New York’s teachers are calling for help all over, demanding action from their union. Though slow to unfold, Dick Iannuzzi’s actions are now beginning to come into view. Common Core has garnered unanimous disdain, and the public is finally starting to side with teachers again. NYSUT must keep this momentum moving, and solidarity needs affirmation now more than ever before. This election should matter to NYSUT members, as their union is the only thing standing between them and the twisted visions of plutocrats.   

Wednesday, January 15, 2014

Who Funds New York's Funds?


From the Regents Research Fund to the Educational Fund, a small group of billionaires are having fun running education funds in New York.  According to Webster’s, a fund is “an amount of money used for a special purpose.”  Though the purposes of these funds vary, their purposes have asserted their presence in the minds of legislators across New York State. After all, money talks and writes laws.

In his recent “State of the State” speech, Governor Andrew Cuomo proposed the creation of a “teacher excellence fund”, which he touts as the “first statewide teacher performance bonus program."  This program amounts to nothing more than merit pay, as teachers will be “eligible” for a $20,000 bonus if they are rated “highly effective” according to their district’s Annual Professional Performance Review (APPR) plan. Passed in 2010, APPR is a controversial teacher evaluation law that Cuomo wanted to—according to one source—“force down [New Yorkers’] throats.”  Cuomo is now proposing to force money down teachers' throats to get them to teach better. The failures of merit pay are so epic, however, that an obvious question once again arises: how can a politician be this ignorant about education? Though this question is asked so frequently these days that it has become rhetorical, its answer is elementary: follow the funding.    


Unless the teacher’s union (NYSUT) agrees, Cuomo’s merit pay program is unlikely to gain traction. However, if NYSUT does agree, who will fund it? Would the same billionaires funding the other funds suddenly fund New York’s teachers? Should this scenario come to pass, teachers could conceivably become more indebted to the likes of Bill Gates than their colleagues, much like politicians who are more indebted to plutocrats than their constituents.  

With the passage in 2011 of Cuomo’s undemocratic tax cap, tax dollars going into New York’s public schools are dwindling among growing class sizes and mandates. It may soon reach the point where public schools and teachers depend upon a few billionaires to stay afloat, the same billionaires who’ve created other funds aimed at undermining things like collective bargaining and tenure.
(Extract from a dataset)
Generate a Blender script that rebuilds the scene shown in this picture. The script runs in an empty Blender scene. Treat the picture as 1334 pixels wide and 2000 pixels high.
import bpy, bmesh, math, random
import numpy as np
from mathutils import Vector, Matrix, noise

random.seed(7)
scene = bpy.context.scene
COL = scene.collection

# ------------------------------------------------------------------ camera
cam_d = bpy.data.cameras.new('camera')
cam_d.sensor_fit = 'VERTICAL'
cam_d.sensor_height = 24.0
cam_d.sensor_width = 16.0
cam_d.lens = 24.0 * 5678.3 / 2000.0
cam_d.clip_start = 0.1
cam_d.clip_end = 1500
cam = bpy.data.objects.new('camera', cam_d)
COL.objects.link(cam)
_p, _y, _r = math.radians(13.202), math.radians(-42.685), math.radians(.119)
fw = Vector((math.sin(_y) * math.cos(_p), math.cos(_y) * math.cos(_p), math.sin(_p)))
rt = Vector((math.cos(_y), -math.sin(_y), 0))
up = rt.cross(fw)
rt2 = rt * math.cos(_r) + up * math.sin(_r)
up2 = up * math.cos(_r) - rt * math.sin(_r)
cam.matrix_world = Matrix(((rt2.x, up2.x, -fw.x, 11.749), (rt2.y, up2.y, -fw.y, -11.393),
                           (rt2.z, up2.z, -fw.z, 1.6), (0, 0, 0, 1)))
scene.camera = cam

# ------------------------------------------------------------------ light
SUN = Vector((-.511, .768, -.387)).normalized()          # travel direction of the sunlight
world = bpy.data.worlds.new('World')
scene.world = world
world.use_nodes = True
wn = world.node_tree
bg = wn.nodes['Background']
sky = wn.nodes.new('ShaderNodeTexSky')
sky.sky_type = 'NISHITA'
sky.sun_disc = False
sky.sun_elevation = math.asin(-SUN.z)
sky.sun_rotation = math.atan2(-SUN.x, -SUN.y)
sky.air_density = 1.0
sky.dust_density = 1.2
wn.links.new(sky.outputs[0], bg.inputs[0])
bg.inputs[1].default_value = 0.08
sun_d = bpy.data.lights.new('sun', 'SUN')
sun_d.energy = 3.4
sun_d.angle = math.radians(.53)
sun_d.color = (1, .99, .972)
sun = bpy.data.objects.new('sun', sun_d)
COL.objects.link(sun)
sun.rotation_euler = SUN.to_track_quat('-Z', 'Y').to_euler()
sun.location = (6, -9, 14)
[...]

The same billionaires who beg for lower taxes at the expense of workers' pensions. Money is power, and with more money flowing from the funds of the few, their power over public education policies will only proliferate. Look no further for examples of America’s economic inequality than our public education system.
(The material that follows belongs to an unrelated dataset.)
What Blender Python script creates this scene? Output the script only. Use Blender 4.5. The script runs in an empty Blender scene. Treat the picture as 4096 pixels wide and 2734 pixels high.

In failing to even mention the popular uprising against the Common Core and standardized testing in his speech, Cuomo once again ignored the majority of New Yorkers in a favor of the funds of the few. Not coincidentally, this wealthy few also support using Common Core tests to evaluate teachers, and have donated heavily to Cuomo’s campaign. Hence, the majority still struggles to shout louder than the piercing rustle of private cash, with Cuomo’s political ambitions masquerading as educational ignorance. This phenomenon is not confined to education, by the way. Since the Citizens United ruling in 2010, the money of the few has overwhelmed the voices of the many across the nation.  From education to energy, women’s rights to voting rights, our democracy is under siege, with “Quid Pro Quo” ready to take its place upon the Great Seal.    
Former New York Governor and U.S. President Theodore Roosevelt once warned of “an invisible government” which owes “no responsibility to the people.” Roosevelt sought to eliminate this “unholy alliance between corrupt business and corrupt politics.” Andrew Cuomo should heed his predecessor’s words. The more control he surrenders to the wealthy few, the more our democratic principles suffer. Public education need not be placed at the mercy of a privileged minority.

Like it or not, we are all part of the public, and we should all have a say in how our kids are educated.